Tucked into dry Utah hills, just south of Arches National Park and to the northeast of Canyonlands National Park, Moab is small Mormon town of just over 5000 souls. As of the 2010 census, 78.8% of them were white. It’s not the kind of place you would expect to see a gay pride parade.
But if you had been on Moab’s main street on October 1, 2011, that’s what you would have seen and probably even joined. Amy Stocks and her partner Ali Lingel organized the parade and Moab Pride, because they don’t want LGBT youths in Moab to grow up feeling isolated. Mayor David Sakrison supported it, saying, “I think it celebrates our diversity.”
Moab Pride has a Web site, but the best place to learn more about them or to connect is on their Facebook page. One of the parade’s onlookers videotaped it so if you watch the video below you’ll get a sense of the setting and the 200 people who turned out to march. The festival attracted 300 more.
A friend sent me the best article I read about the parade and why it was so significant, “Why Pride Matters in Small Town Moab, Utah“. Diane Anderson-Minshall interviewed Sallie Hodges, Moab Pride Festival Creative Director, who said:
I can’t really describe the emotions I felt by being a part of such a life affirming experience. As we marched, people on the sidelines clapped and cheered, there were no jeering or mean spirited expletives. In fact, the community as a whole — from the police department to City Hall — have been nothing but incredibly accommodating and very supportive.

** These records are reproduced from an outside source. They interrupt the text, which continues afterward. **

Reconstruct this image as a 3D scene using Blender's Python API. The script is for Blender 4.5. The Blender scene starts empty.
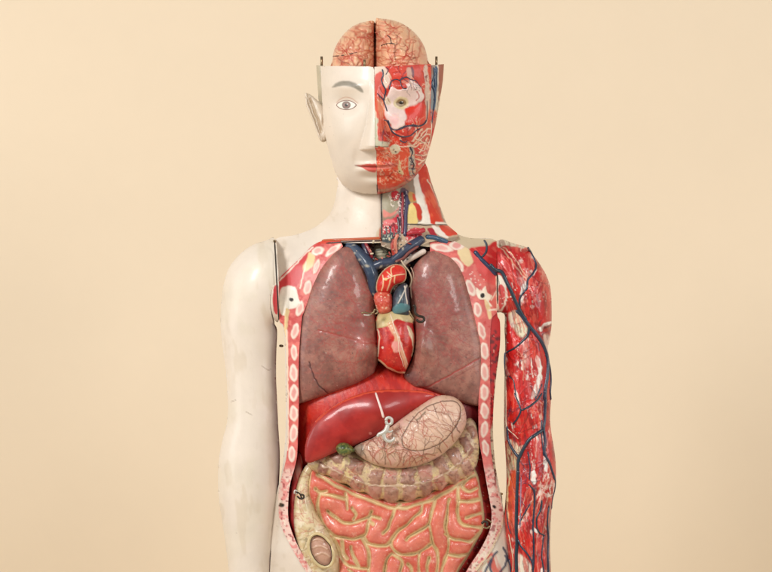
import bpy, math, random
import numpy as np
from mathutils import Vector
from mathutils.bvhtree import BVHTree

# ------------------------------------------------------------------ frame
S = 0.00135          # metres per photo pixel in the plane Y = 0
D = 4.0              # camera distance
ZC = 1.30
def at(px, py, Y):
    k = S * (D + Y) / D
    return Vector(((px - 386) * k, Y, ZC + (286 - py) * k))
C = bpy.context.scene.collection
rng = np.random.RandomState(11)
random.seed(5)

def lin(c):
    c = np.asarray(c, float) / 255.0
    return np.where(c <= 0.04045, c / 12.92, ((c + 0.055) / 1.055) ** 2.4)

# ------------------------------------------------------------------ noise
_tab = np.random.RandomState(3).rand(256, 256)
def vn(x, y, sc, seed=0):
    x = np.asarray(x) / sc + seed * 17.3; y = np.asarray(y) / sc + seed * 41.7
    xi = np.floor(x).astype(int); yi = np.floor(y).astype(int)
    fx = x - xi; fy = y - yi
    fx = fx * fx * (3 - 2 * fx); fy = fy * fy * (3 - 2 * fy)
    a = _tab[xi % 256, yi % 256]; b = _tab[(xi + 1) % 256, yi % 256]
    c = _tab[xi % 256, (yi + 1) % 256]; d = _tab[(xi + 1) % 256, (yi + 1) % 256]
    return (a * (1 - fx) + b * fx) * (1 - fy) + (c * (1 - fx) + d * fx) * fy
def fbm(x, y, sc, seed=0, o=3):
    t = 0; w = 0; a = 1.0
    for i in range(o):
        t = t + a * vn(x, y, sc / 2 ** i, seed + i); w += a; a *= 0.55
    return t / w
def sstep(a, b, x):
    t = np.clip((x - a) / (b - a), 0, 1); return t * t * (3 - 2 * t)

# ------------------------------------------------------------------ 2D helpers
def spline(pts, closed=False, n=6):
    P = np.array(pts, float); N = len(P); out = []
    rngk = range(N) if closed else range(N - 1)
    for i in rngk:
        if closed:
            p0, p1, p2, p3 = P[(i - 1) % N], P[i], P[(i + 1) % N], P[(i + 2) % N]
        else:
            p0, p1, p2, p3 = P[max(i - 1, 0)], P[i], P[i + 1], P[min(i + 2, N - 1)]
        for k in range(n):
            t = k / n
            out.append(0.5 * ((2 * p1) + (-p0 + p2) * t + (2 * p0 - 5 * p1 + 4 * p2 - p3) * t * t + (-p0 + 3 * p1 - 3 * p2 + p3) * t ** 3))
    if not closed: out.append(P[-1])
    return np.array(out)
def Z(o, s, pts): return [(o[0] + x / s, o[1] + y / s) for x, y in pts]
def expand(poly, e):
    P = np.array(poly, float); t = np.roll(P, -1, 0) - np.roll(P, 1, 0)
    n = np.stack([t[:, 1], -t[:, 0]], 1); n /= np.maximum(np.linalg.norm(n, axis=1, keepdims=True), 1e-9)
    area2 = np.sum(P[:, 0] * np.roll(P[:, 1], -1) - np.roll(P[:, 0], -1) * P[:, 1])
    return P + n * e * (1 if area2 > 0 else -1)
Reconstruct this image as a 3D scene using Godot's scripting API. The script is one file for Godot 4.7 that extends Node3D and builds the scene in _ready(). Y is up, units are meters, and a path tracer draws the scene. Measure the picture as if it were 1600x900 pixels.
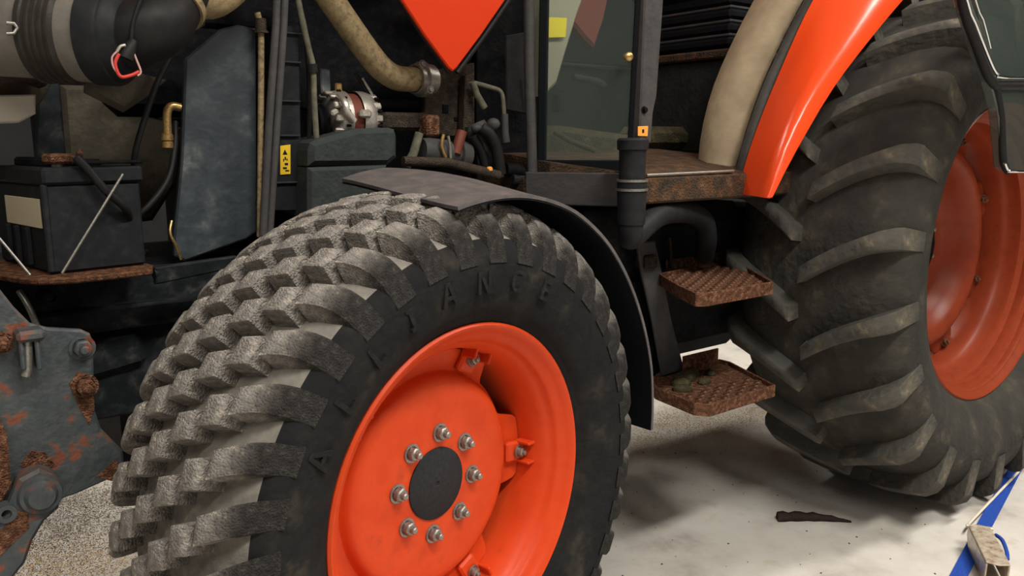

500 people celebrated gay pride in Moab. That’s 10% of the population, in a town dominated by a church that spent a lot of money supporting California’s fight to forbid same-sex marriage. By supporting a parade and festival, Moab residents are calling for openness and acceptance. They give me hope that other rural, conservative communities will be inspired by Moab’s example and intolerance and bullying will end.